After two years of looking, I finally was reconnected with the bears while on a ride last week.

You know how it is, when you’re riding through the woods and every large root is a snake and every decaying stump is a squatting bear. I’m always on the lookout for an encounter with wildlife and prepare myself emotionally with how to best handle the situation. Peripheral vision offers a dark image, so I look over, hoping it will be something of interest. Generally it’s something that’s been stationary for a hundred years or so and has fungus growing around it.

But last week, at dusk, I looked over to double-check on the stump, and it was looking back at me. I wonder how long she’d been watching me, and at what point she heard me coming. She had a smaller bear with her, crawling up the mountain behind her – toward the trail we were heading.

I’ve sat in the woods before, well off of the trail. What I noticed, is that people hiking along the trail are oblivious of what’s happening just a few feet away. It’s as if the trail is its own planet where nothing can see, hear, or eat them. It made me wonder what it would be like to be a bobcat or a panther. It made me look around the woods a whole lot more while I’m out. I began to understand how those unsuspecting events occur in the woods. However, I believe it’s still safer than the city, where there is far more crime and mayhem.

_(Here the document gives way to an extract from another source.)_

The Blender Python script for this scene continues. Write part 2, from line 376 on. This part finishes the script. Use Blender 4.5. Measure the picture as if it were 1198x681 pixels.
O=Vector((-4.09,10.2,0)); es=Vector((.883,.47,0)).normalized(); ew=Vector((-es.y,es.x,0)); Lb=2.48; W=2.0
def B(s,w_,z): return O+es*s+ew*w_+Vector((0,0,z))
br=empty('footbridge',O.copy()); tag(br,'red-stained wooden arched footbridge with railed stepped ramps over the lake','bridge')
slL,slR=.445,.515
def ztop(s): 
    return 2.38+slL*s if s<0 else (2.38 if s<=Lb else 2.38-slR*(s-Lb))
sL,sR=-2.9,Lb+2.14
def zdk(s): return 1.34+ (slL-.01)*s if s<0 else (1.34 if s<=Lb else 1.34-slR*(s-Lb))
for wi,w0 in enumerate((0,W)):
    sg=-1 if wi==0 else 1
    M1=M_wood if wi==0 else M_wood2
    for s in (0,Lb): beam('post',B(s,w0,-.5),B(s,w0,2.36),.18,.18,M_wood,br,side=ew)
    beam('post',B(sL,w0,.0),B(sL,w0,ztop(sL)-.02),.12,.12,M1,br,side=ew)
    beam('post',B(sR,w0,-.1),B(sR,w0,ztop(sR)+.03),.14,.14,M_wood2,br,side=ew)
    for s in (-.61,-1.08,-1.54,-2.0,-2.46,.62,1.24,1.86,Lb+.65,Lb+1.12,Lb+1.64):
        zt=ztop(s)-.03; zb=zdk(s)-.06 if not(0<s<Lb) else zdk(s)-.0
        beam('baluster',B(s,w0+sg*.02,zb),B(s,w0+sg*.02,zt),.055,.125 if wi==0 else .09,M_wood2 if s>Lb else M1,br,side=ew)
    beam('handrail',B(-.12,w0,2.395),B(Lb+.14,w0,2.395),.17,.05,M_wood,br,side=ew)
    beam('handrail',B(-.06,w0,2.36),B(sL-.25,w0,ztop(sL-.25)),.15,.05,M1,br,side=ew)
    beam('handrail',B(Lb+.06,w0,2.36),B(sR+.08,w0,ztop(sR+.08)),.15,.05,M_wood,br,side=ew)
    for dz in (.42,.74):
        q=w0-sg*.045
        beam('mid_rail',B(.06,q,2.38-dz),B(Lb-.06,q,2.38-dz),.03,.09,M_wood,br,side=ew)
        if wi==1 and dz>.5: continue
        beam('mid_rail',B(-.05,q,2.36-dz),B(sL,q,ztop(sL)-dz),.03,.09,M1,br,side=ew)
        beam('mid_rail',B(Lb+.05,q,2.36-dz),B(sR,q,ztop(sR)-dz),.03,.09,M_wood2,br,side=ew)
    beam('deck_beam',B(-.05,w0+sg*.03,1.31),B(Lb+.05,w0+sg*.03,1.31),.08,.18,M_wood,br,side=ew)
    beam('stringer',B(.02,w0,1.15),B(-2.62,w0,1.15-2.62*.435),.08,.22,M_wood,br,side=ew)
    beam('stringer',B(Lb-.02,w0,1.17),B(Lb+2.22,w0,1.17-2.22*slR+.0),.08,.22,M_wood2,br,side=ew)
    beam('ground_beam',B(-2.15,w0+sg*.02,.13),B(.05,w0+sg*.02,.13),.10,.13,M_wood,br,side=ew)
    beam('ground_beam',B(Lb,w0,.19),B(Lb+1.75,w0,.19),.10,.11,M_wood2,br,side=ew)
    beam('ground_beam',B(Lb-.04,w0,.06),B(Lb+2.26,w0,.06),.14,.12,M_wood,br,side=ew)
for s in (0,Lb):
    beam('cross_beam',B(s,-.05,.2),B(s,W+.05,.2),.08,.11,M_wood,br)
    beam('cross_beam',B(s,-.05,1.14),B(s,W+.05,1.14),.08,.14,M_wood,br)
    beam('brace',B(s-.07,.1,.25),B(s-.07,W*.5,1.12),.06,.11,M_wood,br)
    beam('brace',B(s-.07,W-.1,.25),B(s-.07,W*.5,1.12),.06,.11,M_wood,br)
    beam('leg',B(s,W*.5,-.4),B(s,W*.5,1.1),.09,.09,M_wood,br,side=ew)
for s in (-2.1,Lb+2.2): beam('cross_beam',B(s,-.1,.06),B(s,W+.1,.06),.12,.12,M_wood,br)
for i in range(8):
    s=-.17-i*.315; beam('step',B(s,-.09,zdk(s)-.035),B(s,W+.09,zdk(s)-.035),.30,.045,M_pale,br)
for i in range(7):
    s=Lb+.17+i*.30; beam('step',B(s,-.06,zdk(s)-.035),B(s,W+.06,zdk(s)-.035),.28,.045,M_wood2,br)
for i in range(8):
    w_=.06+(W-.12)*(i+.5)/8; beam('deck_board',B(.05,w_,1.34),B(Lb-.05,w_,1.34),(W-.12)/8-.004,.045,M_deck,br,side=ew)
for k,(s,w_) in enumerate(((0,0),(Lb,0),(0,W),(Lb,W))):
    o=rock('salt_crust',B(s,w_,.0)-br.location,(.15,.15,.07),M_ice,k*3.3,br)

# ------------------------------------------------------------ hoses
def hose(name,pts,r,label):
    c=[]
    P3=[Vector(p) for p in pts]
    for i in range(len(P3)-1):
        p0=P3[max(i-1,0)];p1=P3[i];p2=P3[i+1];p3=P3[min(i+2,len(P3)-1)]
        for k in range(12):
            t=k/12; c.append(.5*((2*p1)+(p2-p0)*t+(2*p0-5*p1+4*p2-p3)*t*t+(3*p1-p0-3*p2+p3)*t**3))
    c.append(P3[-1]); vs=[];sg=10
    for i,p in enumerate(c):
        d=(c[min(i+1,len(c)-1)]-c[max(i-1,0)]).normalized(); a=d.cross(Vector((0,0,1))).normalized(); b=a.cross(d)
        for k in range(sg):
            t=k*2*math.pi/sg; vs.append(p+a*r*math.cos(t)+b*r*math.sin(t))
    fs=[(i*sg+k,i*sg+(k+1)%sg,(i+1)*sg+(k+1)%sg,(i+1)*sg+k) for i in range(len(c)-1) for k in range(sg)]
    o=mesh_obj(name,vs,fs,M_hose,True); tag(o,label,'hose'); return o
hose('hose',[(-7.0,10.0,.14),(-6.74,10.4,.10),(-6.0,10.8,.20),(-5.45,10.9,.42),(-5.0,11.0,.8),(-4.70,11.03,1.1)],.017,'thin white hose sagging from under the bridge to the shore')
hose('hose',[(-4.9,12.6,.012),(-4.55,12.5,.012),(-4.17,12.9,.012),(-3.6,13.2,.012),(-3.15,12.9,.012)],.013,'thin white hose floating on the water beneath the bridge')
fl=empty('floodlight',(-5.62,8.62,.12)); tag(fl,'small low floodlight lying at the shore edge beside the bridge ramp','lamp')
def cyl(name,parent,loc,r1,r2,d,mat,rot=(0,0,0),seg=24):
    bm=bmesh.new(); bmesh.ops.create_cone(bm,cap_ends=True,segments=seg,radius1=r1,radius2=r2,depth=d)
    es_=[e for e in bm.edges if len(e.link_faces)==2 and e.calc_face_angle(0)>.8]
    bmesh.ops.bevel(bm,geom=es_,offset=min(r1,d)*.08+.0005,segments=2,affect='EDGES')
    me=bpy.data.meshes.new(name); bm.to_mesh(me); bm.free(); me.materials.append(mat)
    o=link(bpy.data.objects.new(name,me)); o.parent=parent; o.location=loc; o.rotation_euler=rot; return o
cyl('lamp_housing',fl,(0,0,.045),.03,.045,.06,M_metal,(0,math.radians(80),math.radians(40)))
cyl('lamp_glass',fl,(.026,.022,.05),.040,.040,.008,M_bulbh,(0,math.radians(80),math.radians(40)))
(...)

So the bear was looking directly at me. She was about 20 feet up. I stopped dead in my tracks and shouted to Ben. He’s usually the first to notice wildlife, so I was doubly surprised to see her sitting there, especially since he’s usually in front. I looked at her to see what she was in the mood for doing – chasing or watching. She didn’t look threatened. She was just watching, as the other bear trudged through the ferns. I was still trying to decide whether to walk, ride, go back down, or keep climbing. I decided that continuing on slowly was going to be the most non-threatening option, especially since that’s where Ben was, and that’s what he was encouraging me to do. I pressed on. She continued watching me, but I didn’t look back for long, for fear that I was going to tumble off of the path and become a really fun bear game or toy. I’ve heard of such things – and seen the scars. Generally the person doesn’t quite remember how the gashes got there.